Wilhelmine "Minna" Planer (1835), by Alexander von Otterstedt
In 1833, Wagner's brother Albert managed to obtain for him a position as choirmaster at the theatre in Würzburg.[25] In the same year, at the age of 20, Wagner composed his first complete opera, Die Feen (The Fairies). This work, which imitated the style of Weber, went unproduced until half a century later, when it was premiered in Munich shortly after the composer's death in 1883.[26]

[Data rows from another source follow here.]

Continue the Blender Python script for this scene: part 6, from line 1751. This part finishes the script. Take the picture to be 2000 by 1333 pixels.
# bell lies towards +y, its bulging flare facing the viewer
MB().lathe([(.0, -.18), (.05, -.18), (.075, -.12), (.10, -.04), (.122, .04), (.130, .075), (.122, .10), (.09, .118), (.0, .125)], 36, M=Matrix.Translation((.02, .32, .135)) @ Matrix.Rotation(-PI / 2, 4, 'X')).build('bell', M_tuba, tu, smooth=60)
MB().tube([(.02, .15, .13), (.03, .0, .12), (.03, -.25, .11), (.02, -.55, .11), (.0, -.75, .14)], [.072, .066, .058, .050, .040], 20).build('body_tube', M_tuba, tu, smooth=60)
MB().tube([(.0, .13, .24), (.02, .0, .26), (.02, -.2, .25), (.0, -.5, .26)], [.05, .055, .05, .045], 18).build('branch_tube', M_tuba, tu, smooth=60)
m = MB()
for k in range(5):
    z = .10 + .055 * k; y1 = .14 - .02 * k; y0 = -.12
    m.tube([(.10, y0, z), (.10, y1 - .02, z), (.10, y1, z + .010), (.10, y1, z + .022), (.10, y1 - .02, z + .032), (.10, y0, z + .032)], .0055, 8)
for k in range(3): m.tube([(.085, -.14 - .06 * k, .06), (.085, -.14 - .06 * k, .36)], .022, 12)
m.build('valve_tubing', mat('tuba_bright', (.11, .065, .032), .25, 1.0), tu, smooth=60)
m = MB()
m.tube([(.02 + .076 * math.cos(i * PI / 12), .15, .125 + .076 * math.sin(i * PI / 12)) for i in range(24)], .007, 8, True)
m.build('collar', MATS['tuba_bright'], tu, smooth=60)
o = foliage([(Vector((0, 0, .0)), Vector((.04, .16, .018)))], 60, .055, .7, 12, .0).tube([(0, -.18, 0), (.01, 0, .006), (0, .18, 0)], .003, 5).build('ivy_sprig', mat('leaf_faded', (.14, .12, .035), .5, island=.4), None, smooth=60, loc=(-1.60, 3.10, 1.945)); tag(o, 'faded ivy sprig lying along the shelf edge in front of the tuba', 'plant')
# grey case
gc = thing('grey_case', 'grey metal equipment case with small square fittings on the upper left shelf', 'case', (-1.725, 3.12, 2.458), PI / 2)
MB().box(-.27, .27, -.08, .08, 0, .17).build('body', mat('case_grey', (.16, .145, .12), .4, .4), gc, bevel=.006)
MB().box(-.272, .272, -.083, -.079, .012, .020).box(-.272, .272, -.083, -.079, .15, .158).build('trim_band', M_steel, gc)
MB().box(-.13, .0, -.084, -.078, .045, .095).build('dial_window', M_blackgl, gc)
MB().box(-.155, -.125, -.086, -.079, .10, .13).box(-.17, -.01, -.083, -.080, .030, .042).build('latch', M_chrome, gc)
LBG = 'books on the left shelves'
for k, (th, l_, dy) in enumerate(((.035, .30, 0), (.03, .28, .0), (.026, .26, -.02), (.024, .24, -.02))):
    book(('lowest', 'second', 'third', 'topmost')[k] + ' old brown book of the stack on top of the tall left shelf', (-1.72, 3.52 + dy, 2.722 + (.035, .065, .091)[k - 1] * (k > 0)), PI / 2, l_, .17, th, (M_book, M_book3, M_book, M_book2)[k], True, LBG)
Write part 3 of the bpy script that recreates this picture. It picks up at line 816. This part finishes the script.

Having returned to Leipzig in 1834, Wagner held a brief appointment as musical director at the opera house in Magdeburg[27] during which he wrote Das Liebesverbot (The Ban on Love), based on Shakespeare's Measure for Measure. This was staged at Magdeburg in 1836 but closed before the second performance; this, together with the financial collapse of the theatre company employing him, left the composer in bankruptcy.[28][29] Wagner had fallen for one of the leading ladies at Magdeburg, the actress Christine Wilhelmine "Minna" Planer[30] and after the disaster of Das Liebesverbot he followed her to Königsberg, where she helped him to get an engagement at the theatre.[31] The two married in Tragheim Church on 24 November 1836.[32] In May 1837, Minna left Wagner for another man,[33] and this was but only the first débâcle of a tempestuous marriage. In June 1837, Wagner moved to Riga (then in the Russian Empire), where he became music director of the local opera;[34] having in this capacity engaged Minna's sister Amalie (also a singer) for the theatre, he presently resumed relations with Minna during 1838.[35]

By 1839, the couple had amassed such large debts that they fled Riga on the run from creditors.[36] Debts would plague Wagner for most of his life.[37] Initially they took a stormy sea passage to London,[38] from which Wagner drew the inspiration for his opera Der fliegende Holländer (The Flying Dutchman), with a plot based on a sketch by Heinrich Heine.[39] The Wagners settled in Paris in September 1839[30] and stayed there until 1842. Wagner made a scant living by writing articles and short novelettes such as A pilgrimage to Beethoven, which sketched his growing concept of "music drama", and An end in Paris, where he depicts his own miseries as a German musician in the French metropolis.[40] He also provided arrangements of operas by other composers, largely on behalf of the Schlesinger publishing house. During this stay he completed his third and fourth operas Rienzi and Der fliegende Holländer.[40]
Wilhelm Richard Wagner (/ˈvɑːɡnər/ VAHG-nər;[1][2] German: [ˈʁɪçaʁt ˈvaːɡnɐ] (listen); 22 May 1813 – 13 February 1883) was a German composer, theatre director, polemicist, and conductor who is chiefly known for his operas (or, as some of his mature works were later known, "music dramas"). Unlike most opera composers, Wagner wrote both the libretto and the music for each of his stage works. Initially establishing his reputation as a composer of works in the romantic vein of Carl Maria von Weber and Giacomo Meyerbeer, Wagner revolutionised opera through his concept of the Gesamtkunstwerk ("total work of art"), by which he sought to synthesise the poetic, visual, musical and dramatic arts, with music subsidiary to drama. He described this vision in a series of essays published between 1849 and 1852. Wagner realised these ideas most fully in the first half of the four-opera cycle Der Ring des Nibelungen (The Ring of the Nibelung).

His compositions, particularly those of his later period, are notable for their complex textures, rich harmonies and orchestration, and the elaborate use of leitmotifs—musical phrases associated with individual characters, places, ideas, or plot elements. His advances in musical language, such as extreme chromaticism and quickly shifting tonal centres, greatly influenced the development of classical music. His Tristan und Isolde is sometimes described as marking the start of modern music.

Wagner had his own opera house built, the Bayreuth Festspielhaus, which embodied many novel design features. The Ring and Parsifal were premiered here and his most important stage works continue to be performed at the annual Bayreuth Festival, run by his descendants. His thoughts on the relative contributions of music and drama in opera were to change again, and he reintroduced some traditional forms into his last few stage works, including Die Meistersinger von Nürnberg (The Mastersingers of Nuremberg).

Until his final years, Wagner's life was characterised by political exile, turbulent love affairs, poverty and repeated flight from his creditors. His controversial writings on music, drama and politics have attracted extensive comment – particularly, since the late 20th century, where they express antisemitic sentiments. The effect of his ideas can be traced in many of the arts throughout the 20th century; his influence spread beyond composition into conducting, philosophy, literature, the visual arts and theatre.